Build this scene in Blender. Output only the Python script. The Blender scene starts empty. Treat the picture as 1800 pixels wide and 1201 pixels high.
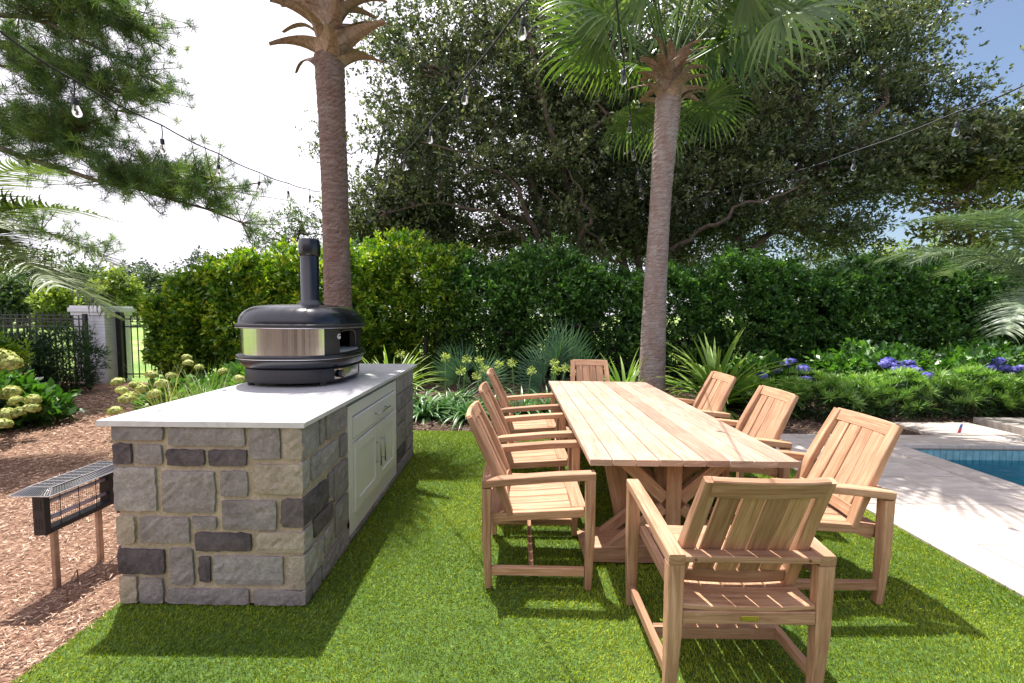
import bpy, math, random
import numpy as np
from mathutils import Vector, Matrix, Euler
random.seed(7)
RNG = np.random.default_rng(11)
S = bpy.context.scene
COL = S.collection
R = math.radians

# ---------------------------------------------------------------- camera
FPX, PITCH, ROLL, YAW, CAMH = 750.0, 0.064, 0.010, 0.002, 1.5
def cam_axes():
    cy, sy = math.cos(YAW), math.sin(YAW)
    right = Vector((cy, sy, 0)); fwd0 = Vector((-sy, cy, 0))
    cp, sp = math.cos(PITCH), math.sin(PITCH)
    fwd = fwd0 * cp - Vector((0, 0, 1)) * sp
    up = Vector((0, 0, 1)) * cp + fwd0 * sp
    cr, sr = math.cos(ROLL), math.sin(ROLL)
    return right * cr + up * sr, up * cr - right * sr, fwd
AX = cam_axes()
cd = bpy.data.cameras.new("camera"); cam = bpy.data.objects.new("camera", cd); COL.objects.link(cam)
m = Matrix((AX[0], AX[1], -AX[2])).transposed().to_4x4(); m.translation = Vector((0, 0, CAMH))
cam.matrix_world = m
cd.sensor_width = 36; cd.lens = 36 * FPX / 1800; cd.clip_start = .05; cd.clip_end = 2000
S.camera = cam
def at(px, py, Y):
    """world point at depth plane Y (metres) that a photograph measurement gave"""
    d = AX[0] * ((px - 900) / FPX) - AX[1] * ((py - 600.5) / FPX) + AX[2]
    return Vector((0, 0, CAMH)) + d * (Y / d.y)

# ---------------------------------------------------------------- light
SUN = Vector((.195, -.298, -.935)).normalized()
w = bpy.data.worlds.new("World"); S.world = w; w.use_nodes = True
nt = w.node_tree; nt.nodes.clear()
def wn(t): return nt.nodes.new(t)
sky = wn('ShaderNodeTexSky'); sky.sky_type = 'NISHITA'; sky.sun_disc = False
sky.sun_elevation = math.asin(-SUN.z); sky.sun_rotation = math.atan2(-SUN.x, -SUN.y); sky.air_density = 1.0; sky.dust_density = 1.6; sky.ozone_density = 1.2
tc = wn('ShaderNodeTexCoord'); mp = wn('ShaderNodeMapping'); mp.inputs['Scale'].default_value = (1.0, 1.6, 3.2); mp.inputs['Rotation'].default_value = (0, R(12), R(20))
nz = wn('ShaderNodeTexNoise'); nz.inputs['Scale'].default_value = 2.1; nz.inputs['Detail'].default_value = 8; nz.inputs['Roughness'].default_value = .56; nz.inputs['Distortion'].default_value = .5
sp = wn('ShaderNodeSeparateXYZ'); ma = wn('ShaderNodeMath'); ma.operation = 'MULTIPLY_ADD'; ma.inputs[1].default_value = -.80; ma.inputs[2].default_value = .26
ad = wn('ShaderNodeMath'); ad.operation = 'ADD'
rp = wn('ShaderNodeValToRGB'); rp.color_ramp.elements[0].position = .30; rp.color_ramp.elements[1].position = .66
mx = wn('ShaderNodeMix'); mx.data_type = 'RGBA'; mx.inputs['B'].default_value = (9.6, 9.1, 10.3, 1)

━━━

WORK TO BE COMPLETED:
Write out again, exactly, the lines from the start of the listing up to the line containing "R = math.radians", with both ends and without pictures.

SOLUTION FOR THIS PROBLEM:
Build this scene in Blender. Output only the Python script. The Blender scene starts empty. Treat the picture as 1800 pixels wide and 1201 pixels high.
import bpy, math, random
import numpy as np
from mathutils import Vector, Matrix, Euler
random.seed(7)
RNG = np.random.default_rng(11)
S = bpy.context.scene
COL = S.collection
R = math.radians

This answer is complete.